Das Tier hatte vier Köpfe, es war also geteilt in seinen Entschlüssen; das Einheitliche fehlte ihm; denn nach dem Tode Alexanders wurde das Reich unter seine vier fähigsten Generale aufgeteilt.
Das vierte Tier hat keinen Namen (Verse 7-9). Daniel konnte für das schreckliche Tier keinen Namen finden, weil seinesgleichen in dei ganzen Tierwelt nicht zu finden ist. Daniel sagt: „Es war schrecklich und furchtbar und war sehr stark. Es hatte große, eiserne Zähne; es fraß und zermalmte was übrig blieb, zertrat es mit seinen Füßen und hatte zehn Hörner.“ Wenn auch die andern Tiere, z. B. der Löwe Adlersflügel und der Parder vier Köpfe und vier Flügel hatte, so war trotzdem die Art des Tieres erkennbar, dagegen war das beim vierten Tier nicht der Fall. Daher ist es namenlos. Nicht nur Daniel, nein, auch Johannes, der dasselbe Tier aus dem Meer aufsteigen sah, erschrak über dieses beispiellose Ungeheuer. Da dieses Tier namenlos ist und auch kein direkter Name eines Weltreichs in Verbindung mit ihm angegeben ist, wie das bei den drei vorhergehenden der Fall war, so steigt die Frage auf: wen dieses Tier darstelle, resp. welches Reich? Die allgemeine Antwort lautet: es ist das „römische Reich“. Das starke eiserne Reich, mit seinen „zwei Beinen“, bestehend aus dem Ost- und Weströmischen Reich. Die „zehn Hörner“ des Tieres korrespondieren mit den „zehn Zehen“ des Standbildes und stellen zehn Königreiche dar, die unter einer starken Führung stehen. Aber alle zehn Reiche sind vom gleichen Geiste inspiriert, nämlich von dem Geist des Tieres, das aus dem Abgrund hervorkommt. Man hat oft versucht, die zehn Hörner zu identifizieren, aber das ist nutzlos -, es ist eher Spekulation als Schriftauslegung.

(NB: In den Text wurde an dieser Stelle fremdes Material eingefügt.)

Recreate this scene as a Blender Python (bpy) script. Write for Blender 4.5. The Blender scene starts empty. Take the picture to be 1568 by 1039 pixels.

Das kleine Horn (Verse 8, 24, 25). Während Daniel das entsetzliche Tier mit seinen zehn Hörnern betrachtete, sah er, wie plötzlich zwischen den zehn Hörnern noch ein kleines, elftes Horn herauswuchs. Es wuchs schnell und wurde immer mächtiger, bis es plötzlich drei der zehn Hörner ausbrach und die Herrschaft bekam. Daniel bestaunte die Menschenaugen des kleinen Horns und seinen schrecklichen Mund, der nur Lästerworte redete. Während der Herrschaft des vierten Weltreiches wird also plötzlich ein neues Reich entstehen, vielmehr eine neue Führung, unter dem kleinen Horn. Daniel, den dieses kleine Horn stark beschäftigte, sehnte sich nach einer näheren Erklärung, die ihm auch gegeben wurde (Vers 15 f.). Was den Propheten besonders ängstigte, war, daß das kleine Horn Macht über die Heiligen bekam. Unter diesen Heiligen konnte sich Daniel keine andern Gläubigen, als die aus Israel vorstellen, die eine Zeit, Zeiten und eine halbe Zeit, d. h. 1260 Tage, vom kleinen Horn gequält und schließlich zum Teil umgebracht werden sollten. Das wird also in den 31/2 Jahren der großen Trübsal geschehen, bis der Herr aus dem Himmel hernieder kommt und der Herrschaft des kleinen Horns ein Ende bereiten wird.